Adding to the spooky mystique of the Old Town are the many “closes” or winding laneways that extend down from the main streets into areas known as enclosures. One such close near the base of Edinburgh Castle leads to The Witchery, a restaurant so named for its proximity to the site where in the 16th century, suspected witches were dunked into a manmade lake. There are also several nightly ghost tours available for kids who are into spooky stuff.

For families more interested in the music and dancing side of Scottish culture, the Taste of Scotland offers a lively cabaret show and dinner filled with fiddles, pipes and kilted dancers. You can book a show and dinner or show only.

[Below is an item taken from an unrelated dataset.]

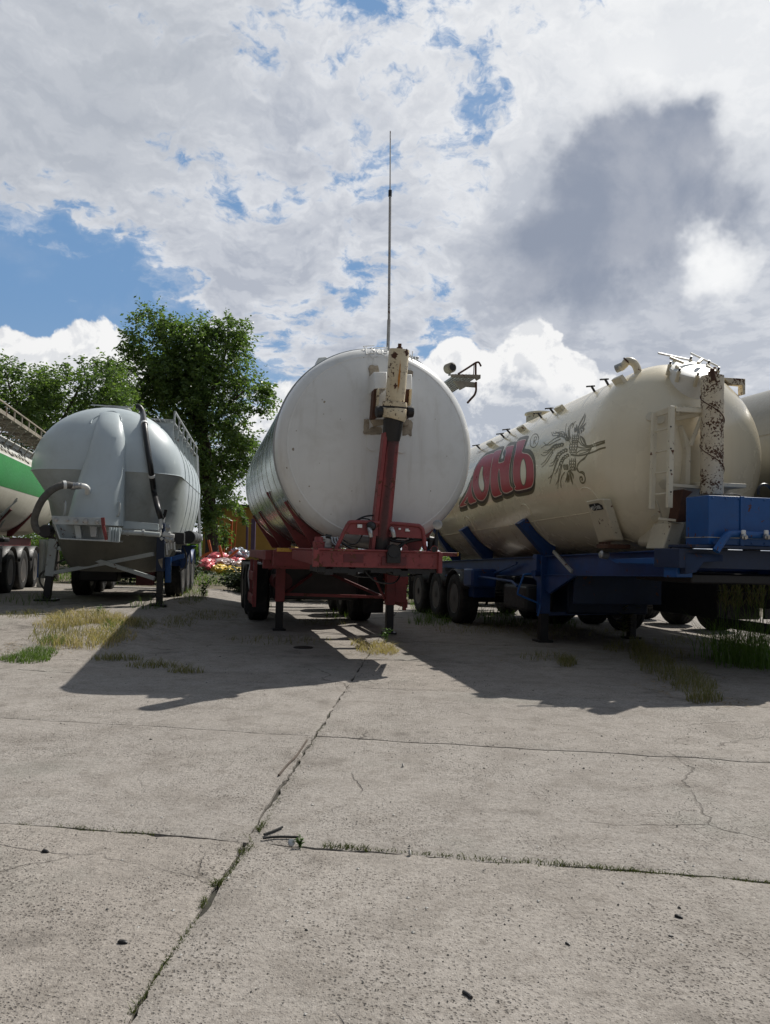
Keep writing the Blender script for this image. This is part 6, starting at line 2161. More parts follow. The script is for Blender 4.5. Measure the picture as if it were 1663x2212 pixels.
    # fluted end bracket at the right of the panel
    MB().plate([FP(708, 1012), FP(792, 1020), FP(770, 1112), FP(700, 1106)], (0, 0.03, 0)).build('end_bracket', 'grey_tank', root, bevel=0.003)
    for x in (722, 740, 756, 778):
        MB().bar(FP(x, 1014, yp - 0.03), FP(x - 4, 1106, yp - 0.03), 0.012, 0.05, (0, 1, 0)).build('bracket_rib', 'grey_tank', root)
    for x, y in ((418, 890), (770, 890)):
        c = t.P(*z1(x, y), -0.30)
        MB().tube(catmull([c + Vector((0, 0, 0.12)), c + Vector((0.03, -0.05, 0.08)), c + Vector((0.02, -0.05, -0.1)), c + Vector((-0.02, 0, -0.14))], 4), 0.018, 8).build('hand_grip', 'grey_part', root)
    # cross beam under the dome right of the fairing and pipe below
    MB().plate([FP(795, 970, 0.1), FP(1030, 990, 0.1), FP(1030, 1032, 0.1), FP(795, 1022, 0.1)], (0, 0.06, 0)).build('cross_beam', 'grey_tank', root, bevel=0.005)
    MB().tube([FP(790, 1045, 0.0), FP(905, 1050, 0.0), FP(1040, 1062, 0.0)], 0.045, 14).build('air_pipe', 'grey_part', root)
    for x in (830, 930):
        MB().cyl(FP(x - 5, 1047, 0.0), FP(x + 8, 1049, 0.0), 0.058, 14).build('pipe_collar', 'galvanised', root)
    # frame, legs and crossed braces
    zV = lambda x, y: ((500 + x * 0.22599) * 0.5529, (1900 + y * 0.22602) * 0.5529)
    gl, gr = ground(101, 1297), ground(344, 1309)
    lf, rf = t.inv @ (gl - t.o), t.inv @ (gr - t.o)
    ltop = t.P(118, 1164, lf.y)
    rtop = t.P(349, 1130, rf.y)
    lf.z = gz(gl.x, gl.y) - t.o.z
    rf.z = gz(gr.x, gr.y) - t.o.z
    leg(t, ltop, lf, 'grey_part', w=0.17, split=0.40, plate=0.20)
    leg(t, rtop, rf, 'navy', w=0.15, split=0.42, plate=0.14)
    MB().plate([t.P(*zV(520, 1260), rf.y - 0.09), t.P(*zV(600, 1240), rf.y - 0.09), t.P(*zV(590, 1420), rf.y - 0.09), t.P(*zV(540, 1330), rf.y - 0.09)], (0, 0.02, 0)).build('scraped_patch', 'weld_stain', root)
    MB().bar(t.P(126, 1183, lf.y - .12), t.P(334, 1249, rf.y - .12), 0.05, 0.075, (0, 0, 1)).build('leg_brace', 'grey_part', root, bevel=0.004)
    MB().bar(t.P(116, 1237, lf.y - 0.05), t.P(332, 1196, rf.y - 0.05), 0.05, 0.075, (0, 0, 1)).build('leg_brace', 'grey_part', root, bevel=0.004)
    for sx in (-1, 1):
        MB().box((sx * 0.62, 4.7, 0.98), (0.10, 4.4, 0.20)).build('frame_rail', 'navy', root, bevel=0.004)
    # valve cluster on the right leg
    V = lambda zx, zy, y=None: t.P((500 + zx * 0.22599) * 0.5529, (1900 + zy * 0.22602) * 0.5529, rf.y - 0.12 if y is None else y)
    for a, b, r_ in (((565, 540), (565, 720), 0.035), ((640, 440), (610, 620), 0.022), ((600, 830), (800, 860), 0.042), ((545, 700), (540, 860), 0.04), ((570, 880), (600, 920), 0.03), ((620, 800), (740, 810), 0.028),
                     ((700, 960), (710, 1100), 0.016), ((750, 960), (752, 1080), 0.020), ((800, 960), (810, 1100), 0.016), ((670, 980), (680, 1180), 0.018), ((820, 1115), (915, 1120), 0.016)):
        MB().cyl(V(*a), V(*b), r_, 12).build('valve_pipe', 'white_plain', root)
    for zx, zy in ((680, 915), (755, 925), (690, 715)):
        MB().lathe([(0, 0.05), (0.04, 0.05), (0.045, 0.03), (0.05, 0.0)], V(zx, zy), (0, -1, 0), 16).build('valve_wheel', 'steel', root)
    MB().plate([V(655, 630), V(725, 645), V(720, 770), V(650, 760)], (0, 0.02, 0)).build('valve_plate', 'grey_part', root)
    MB().tube(catmull([V(655, 400), V(640, 470), V(605, 560)], 4), 0.03, 10).build('hose_stub', 'hose_black', root)
    MB().plate([V(770, 790, 0.9), V(970, 800, 0.9), V(965, 1000, 0.9), V(780, 990, 0.9)], (0, 0.25, 0)).build('control_box', 'black_plastic', root, bevel=0.01)
    # blue arch frame and mudguard at the right
    MB().plate([V(640, 1220, 1.0), V(745, 1215, 1.0), V(740, 1660, 1.0), V(640, 1660, 1.0)], (0, 0.08, 0)).build('blue_post', 'bright_blue', root, bevel=0.006)
    MB().plate([V(745, 1215, 1.1), V(970, 1160, 1.1), V(975, 1235, 1.1), V(745, 1300, 1.1)], (0, 0.08, 0)).build('blue_arm', 'bright_blue', root, bevel=0.006)
    ax = [3.9, 5.2, 6.5]
    running_gear(t, ax, 1.0, 'blue_frame', 'blue_frame', zc=0.5)
    MB().plate([V(930, 1010, 3.0), V(1180, 1020, 3.0), V(1100, 1080, 3.0), V(1040, 1200, 3.0), V(1010, 1420, 3.0), V(900, 1420, 3.0)], (0, 0.05, 0)).build('mudguard_face', 'blue_frame', root, bevel=0.02)
    MB().tube(catmull([V(955, 1040, 2.9), V(1000, 1150, 2.9), V(1015, 1280, 2.9), V(985, 1390, 2.9), V(885, 1470, 2.9)], 5), 0.016, 8).build('air_line', 'hose_grey', root)
    hb = t.P((500 + 1090 * 0.226) * 0.5529, (1900 + 880 * 0.226) * 0.5529, 3.4)
    tk = MB().cyl(hb + Vector((0, -0.6, 0)), hb + Vector((0, 1.6, 0)), 0.14, 24).build('air_cylinder', 'black_plastic', root)
    for y in (-0.3, 0.4, 1.1):
        MB().lathe([(0, 0.145), (0.04, 0.145), (0.04, 0.14)], hb + Vector((0, y, 0)), (0, 1, 0), 24).build('strap', 'galvanised', tk)
    # walkway on the right shoulder
    xw0, xw1 = t.P(324, 905, 0.9).x, t.P(375, 908, 0.9).x
    zw = t.P(350, 906, 0.9).z
    nb = 0
    for y in [0.95 + 0.92 * i for i in range(7)]:
        u = 0.985
        xa = HW * 0.98
        dz = (zw - zc)
        # point of the shell under the outer edge
        zs = zc + Hh * 0.42
        xs = HW * (1 - 0.42 ** 2.1) ** 0.5
        MB().plate([(xw0 - 0.1, y, zw - 0.05), (xw1, y, zw - 0.05), (xw1, y, zw - 0.22), (xs - 0.03, y, zs), (xw0 + 0.05, y, zc + Hh * 0.8)], (0, 0.02, 0)).build('walkway_bracket', 'grey_part', root)
        MB().box((xw1 + 0.01, y, zw + 0.06), (0.03, 0.05, 0.24)).build('toe_post', 'galvanised', root, bevel=0.003)
    for k in range(5):
        x = xw0 + (xw1 - xw0) * (k + 0.5) / 5
        MB().box((x, 3.75, zw), ((xw1 - xw0) / 5 - 0.012, 5.7, 0.03)).build('walkway_plank', 'galvanised', root, bevel=0.003)
    MB().bar((xw1 + 0.02, 0.9, zw + 0.17), (xw1 + 0.02, 6.5, zw + 0.17), 0.03, 0.03).build('toe_rail', 'galvanised', root)
    lad = MB().bar((xw1 + 0.02, 6.4, zw), (HW * 0.98, 6.6, 0.9), 0.03, 0.04).build('rear_ladder', 'galvanised', root)
    MB().bar((xw1 + 0.02, 6.75, zw), (HW * 0.98, 6.95, 0.9), 0.03, 0.04).build('ladder_stile', 'galvanised', lad)
    for k in range(8):
        f = (k + 0.5) / 8
        p = Vector((xw1 + 0.02, 6.4, zw)).lerp(Vector((HW * 0.98, 6.6, 0.9)), f)
        MB().cyl(p, p + Vector((0, 0.35, 0)), 0.012, 8).build('rung', 'galvanised', lad)
    hc = Vector((0.0, 1.35, ztop))
    hatch = MB().lathe([(-0.12, 0.26), (0.03, 0.26), (0.035, 0.29), (0.06, 0.29), (0.08, 0.0)], hc, (0, 0, 1), 28).build('hatch', 'galvanised', root)
    for dx in (-0.22, 0.1):
        MB().bar(hc + Vector((dx - 0.25, -0.1, 0.10)), hc + Vector((dx + 0.2, 0.05, 0.12)), 0.03, 0.02).build('hatch_bar', 'galvanised', hatch)
    MB().box((0.45, 3.1, 0.5), (0.35, 0.4, 0.42)).build('discharge_box', 'dark_red', root, bevel=0.01)
    MB().box((0, 7.4, 0.68), (2.3, 0.05, 0.85)).build('rear_blocker', 'rubber', root, bevel=0.01)  # added sheet, shuts out light from behind the wheels
    MB().box((-0.55, 3.4, 0.62), (0.8, 0.5, 0.55)).build('chassis_or_shade_box', 'grease', root, bevel=0.03)
    return t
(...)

Both Edinburgh and Glasgow have hop-on hop-off bus tours around the city that offer an affordable and convenient way to tour. There is regular train service between the two cities, which costs about £12 each way for a 45-minute ride.

Where to stay

Edinburgh: For a unique hotel experience check out The Scotsman, formerly the headquarters of The Scotsman newspaper. No two suites are alike in this 60-room hotel conveniently located next to the train station and main tourist information centre.

Glasgow: The Hotel du Vin’s intimate boutique setting (a collection of three-story walk-ups) make it feel more like a lavish five-star B&B. Located further from the city’s core, but a short walk from the Glasgow Botanic Gardens, a mecca for nature lovers. Admission is free.